Callum Roberts is a professor of marine conservation at the University of York in England and author of the 2007 book “The Unnatural History of the Sea.” His second book, “The Ocean of Life”, was published this spring. Oceana asked Roberts about the new book and why we need a “New Deal” for the oceans. This Q&A is from the new issue of Oceana magazine.


How does the Ocean of Life differ from your first book, “The Unnatural History of the Sea”?

“The Unnatural History of the Sea” is about how 1,000 years of hunting and fishing have changed the oceans. It is a voyage through time and around the world in which I let eye witnesses tell their stories of discovery, plunder, glory and heartbreak, and in doing so let us see the oceans in a new light, as if for the first time. “The Ocean of Life” is painted on a bigger canvas. In it I go back to the very beginning in an effort to answer questions like, where did the oceans come from, what were they like before the Cambrian explosion of larger life, who were the first seafood lovers and where did they live? Although I cover the long history of fishing, it is by way of prelude to an exploration of the many other ways in which we are changing the oceans. Almost without noticing it and within my lifetime, humanity has gained dominion over the sea.

What’s the most surprising thing you learned about the oceans while researching and writing “The Ocean of Life”?

Probably the most startling and troubling thing I learned, when I drew together the many intertwining strands of our influence, is that the oceans are changing faster today and in more ways than in all of human history. In fact, we may have to go all the way back to the planetary cataclysm that ended the reign of the dinosaurs 65 million years ago to find a more rapid transformation of the sea.

Considering all the threats facing the oceans that you outline in the book, which do you think most urgently needs to be addressed?

Of course, we are the root cause of all the problems the oceans face and it is ourselves we must change. The astonishing increase in global population coupled with our ingenuity in devising ever more elaborate ways to live in material comfort make it inevitable that we will continue to exert a huge influence on the planet. So we have to find ways to live within our means and transition to renewable energy. Assuming we do this to save ourselves, conditions will get better eventually for life in the sea; the problem is, they are going to get worse first.

So what can we do to help life through the hard times ahead? That is where I think we need a ‘New Deal’ for the oceans which would jointly target overfishing and pollution to rebuild life in the sea.

Can you summarize this ‘New Deal’ for Oceana readers?

Throughout vast swathes of the seas we have brought life to its knees. We have reduced once rich and vibrant ecosystems that thronged with giant fish and mammals to places where not much at all lives now. Marine life, as Charles Dickens might have put it, is suffering reduced circumstances. So the centrepiece of this ‘New Deal’ is to increase the abundance of life once again, to bring back the megafauna and to recover complex biogenic habitats. In a nutshell, to do this we need to fish less using less destructive, more selective methods, waste less, pollute less and protect more. That protection would mean expanding the global network of no-take marine reserves to about 30 percent of the oceans.

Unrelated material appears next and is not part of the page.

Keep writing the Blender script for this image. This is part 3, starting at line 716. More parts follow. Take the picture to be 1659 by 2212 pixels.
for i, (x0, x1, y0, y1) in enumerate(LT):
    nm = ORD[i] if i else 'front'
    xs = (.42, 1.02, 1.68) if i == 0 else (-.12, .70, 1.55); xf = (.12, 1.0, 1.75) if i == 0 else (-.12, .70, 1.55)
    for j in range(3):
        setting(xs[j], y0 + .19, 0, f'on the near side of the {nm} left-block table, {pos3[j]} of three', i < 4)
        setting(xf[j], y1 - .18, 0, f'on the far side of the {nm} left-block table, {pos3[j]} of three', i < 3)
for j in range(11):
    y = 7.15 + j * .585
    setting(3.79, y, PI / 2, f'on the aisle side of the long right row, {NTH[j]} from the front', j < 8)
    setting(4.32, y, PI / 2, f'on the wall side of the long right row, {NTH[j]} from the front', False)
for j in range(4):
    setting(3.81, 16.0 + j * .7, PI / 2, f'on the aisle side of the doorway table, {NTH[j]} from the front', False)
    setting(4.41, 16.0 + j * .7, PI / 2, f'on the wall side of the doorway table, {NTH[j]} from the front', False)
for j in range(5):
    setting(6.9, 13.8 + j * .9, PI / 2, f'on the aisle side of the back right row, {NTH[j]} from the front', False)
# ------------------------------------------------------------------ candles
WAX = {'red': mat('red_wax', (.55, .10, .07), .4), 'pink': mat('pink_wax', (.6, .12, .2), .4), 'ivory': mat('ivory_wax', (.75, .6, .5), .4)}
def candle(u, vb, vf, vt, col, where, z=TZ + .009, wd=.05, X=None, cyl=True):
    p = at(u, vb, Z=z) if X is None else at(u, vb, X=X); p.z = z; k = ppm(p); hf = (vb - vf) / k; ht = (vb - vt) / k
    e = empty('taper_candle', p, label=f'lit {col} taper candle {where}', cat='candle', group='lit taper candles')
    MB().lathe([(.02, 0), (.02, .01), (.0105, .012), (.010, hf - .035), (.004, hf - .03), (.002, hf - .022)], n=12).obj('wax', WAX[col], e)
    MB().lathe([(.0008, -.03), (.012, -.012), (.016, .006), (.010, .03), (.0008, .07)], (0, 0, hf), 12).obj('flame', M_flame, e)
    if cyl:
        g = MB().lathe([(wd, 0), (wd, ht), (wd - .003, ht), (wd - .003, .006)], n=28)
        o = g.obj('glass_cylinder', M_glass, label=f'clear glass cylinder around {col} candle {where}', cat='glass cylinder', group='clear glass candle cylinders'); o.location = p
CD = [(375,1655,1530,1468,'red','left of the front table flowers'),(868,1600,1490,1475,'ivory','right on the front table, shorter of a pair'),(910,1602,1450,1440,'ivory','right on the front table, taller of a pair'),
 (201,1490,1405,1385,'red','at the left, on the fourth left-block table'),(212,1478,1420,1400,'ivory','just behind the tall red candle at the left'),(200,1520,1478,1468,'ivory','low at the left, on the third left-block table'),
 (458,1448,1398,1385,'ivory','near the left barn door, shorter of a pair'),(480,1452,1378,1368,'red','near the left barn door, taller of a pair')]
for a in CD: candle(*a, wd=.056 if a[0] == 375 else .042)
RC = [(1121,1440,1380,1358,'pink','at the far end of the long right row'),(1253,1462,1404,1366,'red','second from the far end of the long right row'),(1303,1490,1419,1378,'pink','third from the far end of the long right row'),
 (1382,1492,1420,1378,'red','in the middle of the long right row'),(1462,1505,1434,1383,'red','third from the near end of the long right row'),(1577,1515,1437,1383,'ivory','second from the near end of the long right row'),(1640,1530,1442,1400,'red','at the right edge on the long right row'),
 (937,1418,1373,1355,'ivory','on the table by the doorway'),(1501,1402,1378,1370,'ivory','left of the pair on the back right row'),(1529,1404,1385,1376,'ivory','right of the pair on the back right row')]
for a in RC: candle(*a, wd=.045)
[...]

What do you hope readers take away from your book? Who do you hope is reading it?

That what is happening to the sea demands our urgent and undivided attention. Because the oceans make up over 95 percent of the volume of the biosphere they are overwhelmingly important to keeping our planet habitable. We ignore this fact at our peril. Since we all have a part to play in looking after the world, I hope the book finds readers from high school students all the way up to politicians, philanthropists and captains of industry. I wrote it for everyone.